Though Halloween is set the fictional Illinois town of Haddonfield, it was shot primarily in Pasadena, not that far from Hollywood. Carpenter found suburban streets that look very middle America, though, and as this sequence continues, he films the actors in long shot, from a fair distance, getting as much of the neighborhood into the frame as possible. Since we now know perfectly well that Laurie is being stalked by a killer—we can hear the music, after all, even if she can’t—our eyes instinctively scour each shot for any sign of Michael Myers, expecting to see either him or his car emerge from behind a tree or a corner. (It Follows is almost entirely predicated on this paranoid Where’s Waldo? exercise, with the twist that viewers have no idea from scene to scene what the threatening person looks like.) It’s only when the camera moves into position in front of the women, pulling them again and letting them dominate the frame, that the creepy music stops and the audience can potentially relax for a moment. So much of Carpenter’s genius in Halloween involves manipulating viewer alertness via visual and aural cues, which set rules that he can later violate to startling effect. The entire first half of the movie is all about rising and falling tension.
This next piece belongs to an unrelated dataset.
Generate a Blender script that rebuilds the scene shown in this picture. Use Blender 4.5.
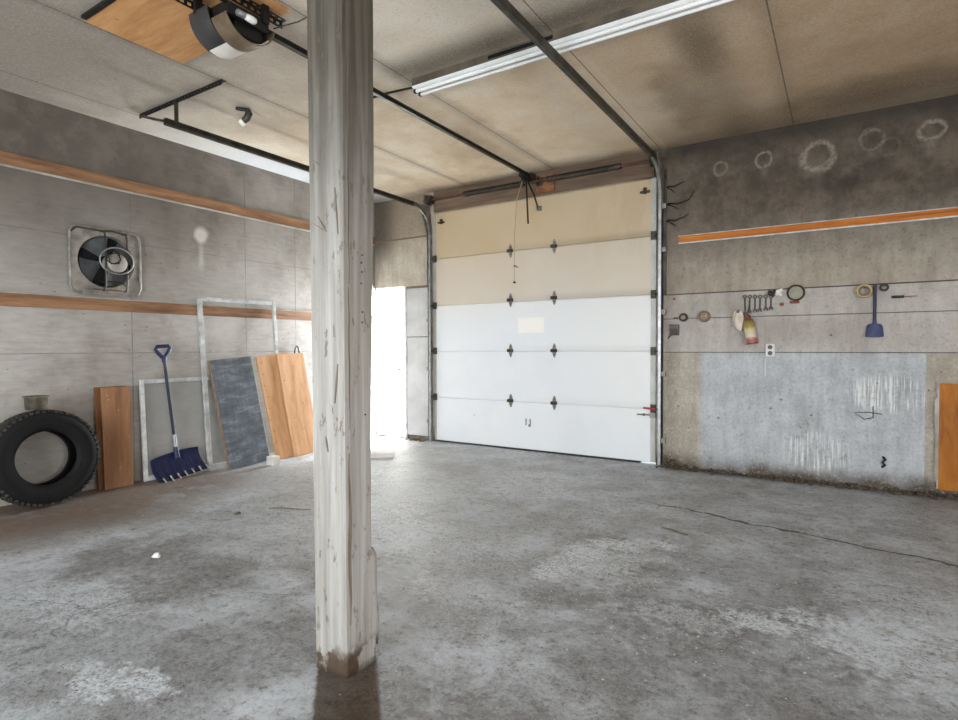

No sooner does Lynda head into her house than Michael Myers suddenly appears again, ahead of Laurie and Annie, out of the car now and standing next to a large row of shrubbery separating two adjacent houses. The character’s famous mask is at its most effective by far in this first film’s early scenes, during which he’s only seen at a distance (or, when closer to the camera, with his head either out of frame or turned away from the lens). It’s very clear that something is horribly amiss with this person’s face, but it’s hard to tell exactly what’s wrong, if you don’t already know that he’s wearing a modified mask of William Shatner as Captain Kirk. (For those who don’t know: Yes, that’s really what it is.) Annie, who has no particular reason to feel fearful, and is also an idiot, runs over to confront him, only to find that he’s vanished. It seems a bit odd that Carpenter shows this right away—the more suspenseful approach would be to maintain Laurie’s point of view, putting us in her shoes as she warily approaches to see if this mystery man really wants to ask her out on a date. But generating suspense in that way would mandate that the camera follow Laurie, and Carpenter doesn’t want to do that. We stay with Annie, knowing that there’s nobody behind the shrub, and watch Laurie walk toward us. Only Michael Myers follows her.